Biden Administration Scales Back New Merger Review Requirements, a Win for Corporate Law Firms
The Biden Administration’s decision to scale back new merger review requirements has been met with relief from corporate law firms, who argued that the changes would have added unnecessary costs to deals. The Justice Department announced on Wednesday that the finalized rule for the Hart-Scott-Rodino filing notification program will place smaller burdens on merging parties, resulting in fewer disclosure requirements.
This decision comes after strong opposition from law firms such as Wachtell, Lipton, Rosen & Katz, Dechert, Foley & Lardner, and Axinn Veltrop & Harkrider, as well as business groups. Michael Keeley, the antitrust practice leader at Axinn, stated, “A win for clients is a win for us. Companies don’t have unlimited budgets for transactions.”
The initial proposal aimed to increase disclosures on various aspects of mergers, which would have added significant costs and delays to deals. The Chamber of Commerce estimated that the added costs could reach over $1 billion, with much of that money going to lawyers. Critics argued that the proposal would stretch capacity for companies and their counsel, especially smaller firms with fewer resources.
The finalized rule is expected to have “material differences” from the proposal, according to Andrew Forman, a deputy assistant attorney general in the DOJ’s antitrust division.
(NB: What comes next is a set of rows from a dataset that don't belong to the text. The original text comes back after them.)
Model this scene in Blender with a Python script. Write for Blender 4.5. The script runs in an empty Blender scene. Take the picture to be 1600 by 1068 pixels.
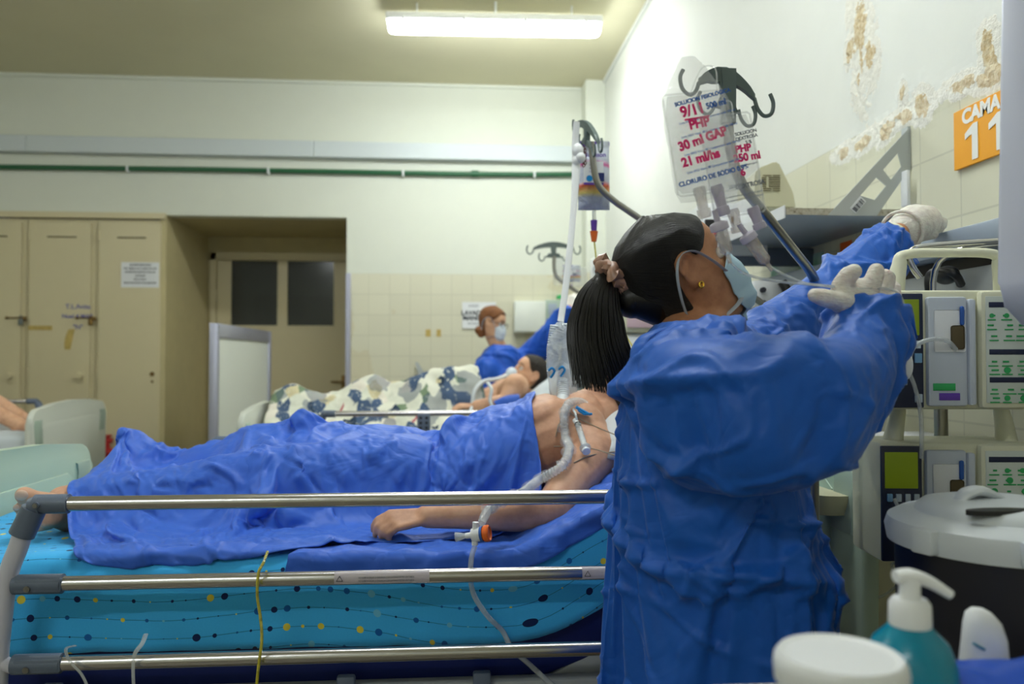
import bpy, bmesh, math, random
import numpy as np
from mathutils import Vector, Matrix, noise, Euler
random.seed(7)
scene = bpy.context.scene
COL = scene.collection
R = math.radians
# ------------------------------------------------------------ camera
F_PX, PITCH, YAW, CAM_Z = 1244.0, R(1.3), R(4.35), 1.30
cam_data = bpy.data.cameras.new('camera'); cam = bpy.data.objects.new('camera', cam_data); COL.objects.link(cam)
cam.location = (0, 0, CAM_Z); cam.rotation_euler = (R(90) + PITCH, 0, -YAW)
cam_data.sensor_width = 36.0; cam_data.lens = 36.0 * F_PX / 1600.0
cam_data.clip_start = 0.05; cam_data.clip_end = 60
cam_data.dof.use_dof = True; cam_data.dof.focus_distance = 1.45; cam_data.dof.aperture_fstop = 3.6
scene.camera = cam
_Rt = Vector((math.cos(YAW), -math.sin(YAW), 0))
_Fw = Vector((math.sin(YAW) * math.cos(PITCH), math.cos(YAW) * math.cos(PITCH), math.sin(PITCH)))
_Up = _Rt.cross(_Fw)
def _dir(u, v): return _Fw + _Rt * ((u - 800) / F_PX) + _Up * ((534 - v) / F_PX)
def at(u, v, Y):
    d = _dir(u, v); return Vector((0, 0, CAM_Z)) + d * (Y / d.y)
def atx(u, v, X):
    d = _dir(u, v); return Vector((0, 0, CAM_Z)) + d * (X / d.x)
def atz(u, v, Z):
    d = _dir(u, v); return Vector((0, 0, CAM_Z)) + d * ((Z - CAM_Z) / d.z)
# ------------------------------------------------------------ world, exposure
world = bpy.data.worlds.new('world'); scene.world = world; world.use_nodes = True
world.node_tree.nodes['Background'].inputs[0].default_value = (0.80, 0.85, 1.0, 1)
world.node_tree.nodes['Background'].inputs[1].default_value = 0.02
vs = scene.view_settings
vs.view_transform = 'Standard'; vs.look = 'None'; vs.gamma = 1.0; vs.use_curve_mapping = False
vs.exposure = 1.82
LAMP_MAIN = 17.0      # emission of the tube fixture seen in the picture
LAMP_OTHER = 12.0      # the same kind of fixture elsewhere on the ceiling
try: scene.cycles.max_bounces = 10; scene.cycles.transparent_max_bounces = 16
except Exception: pass
# ------------------------------------------------------------ helpers
def lin(c):
    return tuple((x / 12.92 if x <= .04045 else ((x + .055) / 1.055) ** 2.4) for x in c)
def rgb(r, g, b): return lin((r / 255, g / 255, b / 255)) + (1.0,)
class NT:
    def __init__(s, m): s.m = m; s.t = m.node_tree; s.n = s.t.nodes; s.l = s.t.links; s.b = s.n.get('Principled BSDF')
    def node(s, typ, **kw):
        n = s.n.new(typ)
        for k, v in kw.items(): setattr(n, k, v)
        return n
    def _in(s, sock, v):
        if isinstance(v, bpy.types.NodeSocket): s.l.new(v, sock)
        elif v is not None: sock.default_value = v
    def math(s, op, a, b=None, c=None, clamp=False):
        n = s.node('ShaderNodeMath', operation=op); n.use_clamp = clamp
        for i, v in enumerate((a, b, c)): s._in(n.inputs[i], v)
        return n.outputs[0]
    def mix(s, fac, a, b, blend='MIX'):
        n = s.node('ShaderNodeMix', data_type='RGBA', blend_type=blend)
        s._in(n.inputs[0], fac); s._in(n.inputs[6], a); s._in(n.inputs[7], b); return n.outputs[2]
    def coord(s, which='Object'): return s.node('ShaderNodeTexCoord').outputs[which]
    def geo(s): return s.node('ShaderNodeNewGeometry').outputs['Position']
    def sep(s, v):
        n = s.node('ShaderNodeSeparateXYZ'); s._in(n.inputs[0], v); return n.outputs
    def comb(s, x, y, z):
        n = s.node('ShaderNodeCombineXYZ'); [s._in(n.inputs[i], q) for i, q in enumerate((x, y, z))]; return n.outputs[0]
    def noise(s, vec, scale, detail=3, rough=.5, out='Fac', dist=0):
        n = s.node('ShaderNodeTexNoise'); s._in(n.inputs['Vector'], vec); n.inputs['Scale'].default_value = scale
        n.inputs['Detail'].default_value = detail; n.inputs['Roughness'].default_value = rough; n.inputs['Distortion'].default_value = dist
        return n.outputs[out]
    def vor(s, vec, scale, feature='F1', out='Distance', rnd=1):
        n = s.node('ShaderNodeTexVoronoi', feature=feature); s._in(n.inputs['Vector'], vec); n.inputs['Scale'].default_value = scale
        n.inputs['Randomness'].default_value = rnd; return n.outputs[out]
    def wn(s, vec, out='Value'):
        n = s.node('ShaderNodeTexWhiteNoise', noise_dimensions='3D'); s._in(n.inputs['Vector'], vec); return n.outputs[out]
    def scl(s, vec, sc):
        n = s.node('ShaderNodeMapping'); s._in(n.inputs[0], vec); n.inputs['Scale'].default_value = sc; return n.outputs[0]
    def ramp(s, fac, stops, const=False):
        n = s.node('ShaderNodeValToRGB'); cr = n.color_ramp
        if const: cr.interpolation = 'CONSTANT'
        while len(cr.elements) < len(stops): cr.elements.new(.5)
        for e, (p, c) in zip(cr.elements, stops): e.position = p; e.color = c
        s._in(n.inputs[0], fac); return n.outputs[0]
    def bump(s, h, strength=.3, dist=.01):
        n = s.node('ShaderNodeBump'); n.inputs['Strength'].default_value = strength; n.inputs['Distance'].default_value = dist
        s._in(n.inputs['Height'], h)
        if s.b.inputs['Normal'].is_linked: s.l.new(s.b.inputs['Normal'].links[0].from_socket, n.inputs['Normal'])
        s.l.new(n.outputs[0], s.b.inputs['Normal'])
    def set(s, name, v): s._in(s.b.inputs[name], v)
def mat(name, col, rough=.5, metal=0, spec=.5, var=.0, vscale=8, bump=0, bscale=60, **kw):
    m = bpy.data.materials.new(name); m.use_nodes = True; t = NT(m)
    t.set('Base Color', col); t.set('Roughness', rough); t.set('Metallic', metal); t.set('Specular IOR Level', spec)
    co = t.coord()
    if var:
        f = t.noise(co, vscale, 4)
        c2 = tuple(max(0, x * (1 - var)) for x in col[:3]) + (1,)
        c3 = tuple(min(1, x * (1 + var * .6)) for x in col[:3]) + (1,)
        t.set('Base Color', t.ramp(f, [(.3, c2), (.7, c3)]))
    if bump: t.bump(t.noise(co, bscale, 4), bump, .002)
    for k, v in kw.items(): t.set(k.replace('_', ' '), v)
    return m
def mmat(name, fn, **kw):
    m = mat(name, (.5, .5, .5, 1), **kw); fn(NT(m)); return m
WORLD = {}
def wm(o): return WORLD.get(o.name, Matrix.Identity(4))
def tag(o, label=None, cat=None, group=None, kind=None):
    if label: o['label'] = label
    if cat: o['category'] = cat
    if group: o['group'] = group
    if kind: o['kind'] = kind
    return o
def thing(name, loc, label, cat, group=None, rz=0):
    o = bpy.data.objects.new(name, None); COL.objects.link(o); o.empty_display_size = .05
    o.location = loc; o.rotation_euler = (0, 0, rz)
    WORLD[o.name] = Matrix.Translation(Vector(loc)) @ Matrix.Rotation(rz, 4, 'Z')
    return tag(o, label, cat, group)
def link(name, me, m, parent=None, origin=None):
    o = bpy.data.objects.new(name, me); COL.objects.link(o)
    if m is not None:
        for q in (m if isinstance(m, (list, tuple)) else [m]): me.materials.append(q)
    if parent is not None:
        me.transform(wm(parent).inverted()); o.parent = parent; WORLD[o.name] = wm(parent).copy()
    else:
        if origin is None and len(me.vertices):
            a = np.empty(len(me.vertices) * 3); me.vertices.foreach_get('co', a); a = a.reshape(-1, 3)
            lo, hi = a.min(0), a.max(0); origin = ((lo[0] + hi[0]) / 2, (lo[1] + hi[1]) / 2, lo[2])
        if origin is not None:
            M = Matrix.Translation(Vector(origin)); me.transform(M.inverted()); o.location = origin; WORLD[o.name] = M
    return o
def frame_of(d, up=Vector((0, 0, 1))):
    d = Vector(d).normalized(); x = up.cross(d)
    if x.length < 1e-4: x = Vector((1, 0, 0)).cross(d)
    x.normalize(); return x, d.cross(x)
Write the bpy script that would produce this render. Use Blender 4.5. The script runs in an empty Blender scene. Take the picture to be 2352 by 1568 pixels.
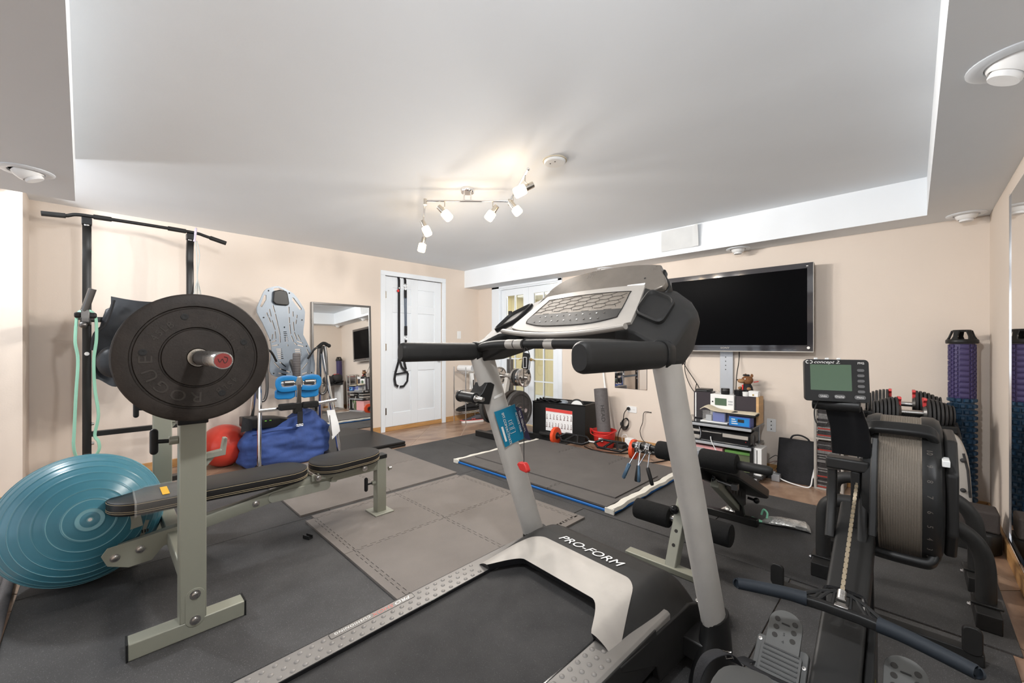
import bpy, bmesh, math, random
from mathutils import Vector as V, Matrix
R = math.radians
random.seed(7)
C = bpy.context.scene.collection
sc = bpy.context.scene
# ------------------------------------------------------------------ camera
F_PX, YAW, HORIZON, CAM_Z = 933.566, R(44.66841), 792.431, 1.156
cam_data = bpy.data.cameras.new('camera')
cam_data.sensor_width = 36.0
cam_data.lens = F_PX / 2352 * 36.0
cam_data.shift_y = (HORIZON - 784) / 2352
cam_data.clip_start = 0.03
cam = bpy.data.objects.new('camera', cam_data)
cam.location = (0, 0, CAM_Z)
cam.rotation_euler = (R(90), 0, YAW)
C.objects.link(cam)
sc.camera = cam
# ------------------------------------------------------------------ world, daylight, exposure
world = bpy.data.worlds.new('world'); sc.world = world; world.use_nodes = True
bg = world.node_tree.nodes['Background']
bg.inputs[0].default_value = (0.80, 0.88, 1.0, 1); bg.inputs[1].default_value = 1.0

def area(name, loc, rot, sx, sy, power, col):
    l = bpy.data.lights.new(name, 'AREA'); l.shape = 'RECTANGLE'; l.size = sx; l.size_y = sy
    l.energy = power; l.color = col
    o = bpy.data.objects.new(name, l); o.location = loc; o.rotation_euler = rot; C.objects.link(o)
    return o
# daylight through the glass doors behind the camera; second window added for camera-side fill
area('daylight_patio_door', (-3.1, -3.18, 1.05), (R(90), 0, 0), 2.3, 2.0, 7, (0.82, 0.91, 1.0))
area('fill_window_light', (-0.75, -3.18, 1.35), (R(90), 0, 0), 1.7, 1.3, 5, (0.92, 0.96, 1.0))
sc.view_settings.view_transform = 'Standard'
sc.view_settings.look = 'None'
sc.view_settings.gamma = 1.0
sc.view_settings.use_curve_mapping = False
sc.view_settings.exposure = 0.38
try:
    sc.cycles.max_bounces = 5; sc.cycles.diffuse_bounces = 3; sc.cycles.glossy_bounces = 4; sc.cycles.transmission_bounces = 4; sc.cycles.transparent_max_bounces = 6
    sc.cycles.caustics_reflective = True; sc.cycles.caustics_refractive = False
    sc.cycles.use_adaptive_sampling = True; sc.cycles.adaptive_threshold = 0.1
    sc.cycles.sample_clamp_indirect = 6.0
    sc.cycles.use_denoising = True
except Exception:
    pass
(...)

While the full cost of complying with the new rule is still unclear, law firms may need to adjust their resources to meet the new requirements.
Despite the changes, opponents of the proposal may still challenge the rule in court. The Biden administration has been pushing for more stringent antitrust measures to address consolidation in the economy. The FTC and DOJ believe that additional disclosure requirements will help them more efficiently screen mergers and acquisitions, which have been increasing in frequency.
Overall, the decision to scale back the merger review requirements is seen as a positive development for corporate law firms and merging parties, who will now face fewer burdens and costs when seeking to complete deals.